Start

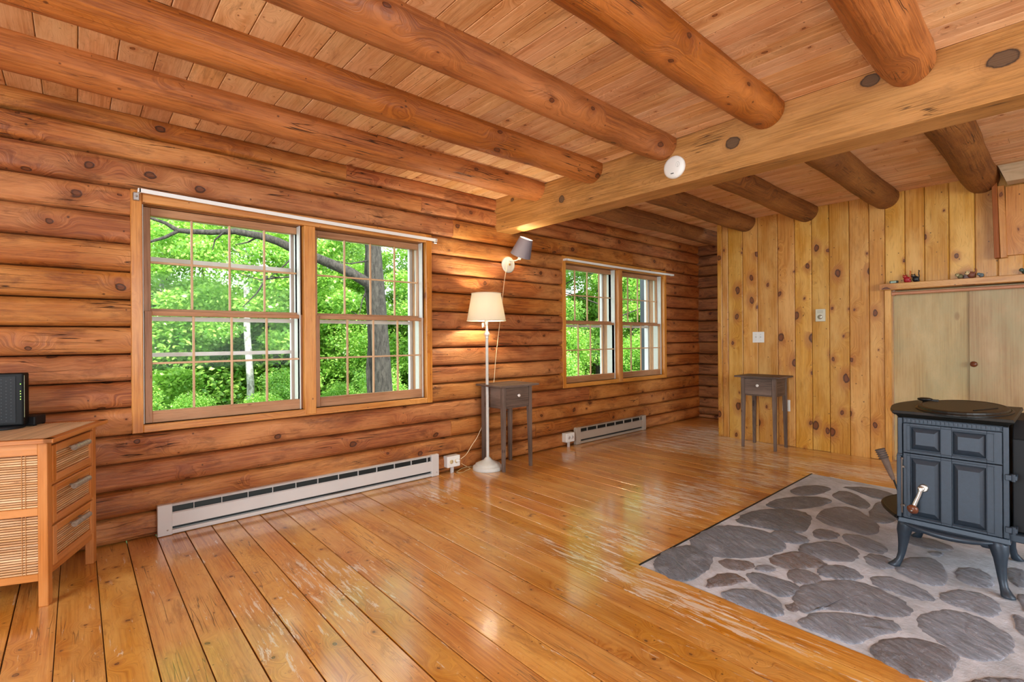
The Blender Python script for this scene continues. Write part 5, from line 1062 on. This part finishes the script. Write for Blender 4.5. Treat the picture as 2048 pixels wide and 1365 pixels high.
def proto_bush(seed, n, size):
    r = random.Random(seed); t = thing('leafy_bush', 'bush', 'bush', (0, 0, 0)); cs = []; rr = []; mb = MB()
    for k in range(9):
        th = r.uniform(0, 6.28); q = r.uniform(0, .8); z = r.uniform(.4, 1.7); cs.append((q * math.cos(th), q * math.sin(th), z)); s = r.uniform(.4, .7); rr.append((s, s, s * .7))
        mb.tube([(q * .15 * math.cos(th), q * .15 * math.sin(th), -.2), (q * .6 * math.cos(th), q * .6 * math.sin(th), z * .6), cs[-1]], [.018, .012, .005], 5)
    mb.build('stems', BARK, t); add_leaves(t, leaves_mesh('foliage', cs, rr, n, size, seed)); return t
pb = proto_bush(21, 24000, .058)
bs = [(-9.5, .6), (-10.0, 2.6), (-9.0, 4.4), (-10.4, 6.3), (-8.2, 8.2), (-9.4, 10.3), (-8.0, 12.4), (-9.2, 14.6), (-12.0, 4.9), (-7.2, 10.8), (-10.6, 1.6), (-11.6, 3.4)]
for i, (x, y) in enumerate(bs):
    side = 'below the near window view' if y / -x < .68 else 'below the far window view'
    pos = ['at its left', 'left of its middle', 'at its middle', 'right of its middle', 'at its right', 'in front of the birches'][min(5, int((y / -x) * 8.5) % 6)]
    o = pb if i == 0 else copy_tree(pb); s = rs.uniform(.55, .78) if y / -x < .68 else rs.uniform(.95, 1.3); o.location = (x, y, gz(x)); o.scale = (s, s, s); o.rotation_euler = (0, 0, rs.uniform(0, 6.28))
    o['label'] = 'bright green leafy bush outside, %s, %s' % (side, pos); o['group'] = 'bushes outside the windows'
backrow = [(-15.0, 1.2), (-15.8, 3.6), (-14.8, 5.9), (-16.0, 8.2), (-17.5, 2.4), (-18.0, 6.9), (-13.6, 8.6), (-20.5, 4.6), (-21.5, 9.6), (-14.4, 12.4), (-13.8, 17.6), (-12.6, 20.8), (-16.4, 20.0), (-17.0, 24.5), (-11.4, 18.4), (-19.0, 12.2), (-24.0, 1.5), (-24.0, 7.0)]
for i, (x, y) in enumerate(backrow):
    o = copy_tree(pb); s = rs.uniform(1.7, 2.3); o.location = (x, y, gz(x)); o.scale = (s * 1.15, s * 1.15, s); o.rotation_euler = (0, 0, rs.uniform(0, 6.28))
    side = 'near' if y / -x < .68 else 'far'; dep = 'nearer' if x > -16.2 else 'deeper'
    o['label'] = 'tall understory bush, %s part of the woods seen through the %s window' % (dep, side); o['group'] = 'understory bushes in the woods, %s part, %s window' % (dep, side)
# dark post outside the far window
mb = MB(); mb.box(-4.38, -4.26, 6.46, 6.60, -1.0, 2.6); tag(mb.build('porch_post', plain('dark grey paint', '3a4046', .5)), 'dark grey post standing outside the smaller far window', 'post')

End

STATED PROBLEM: Search the data for "part". Copy every line that has it.

TASK OUTPUT:
The Blender Python script for this scene continues. Write part 5, from line 1062 on. This part finishes the script. Write for Blender 4.5. Treat the picture as 2048 pixels wide and 1365 pixels high.
    o['label'] = 'tall understory bush, %s part of the woods seen through the %s window' % (dep, side); o['group'] = 'understory bushes in the woods, %s part, %s window' % (dep, side)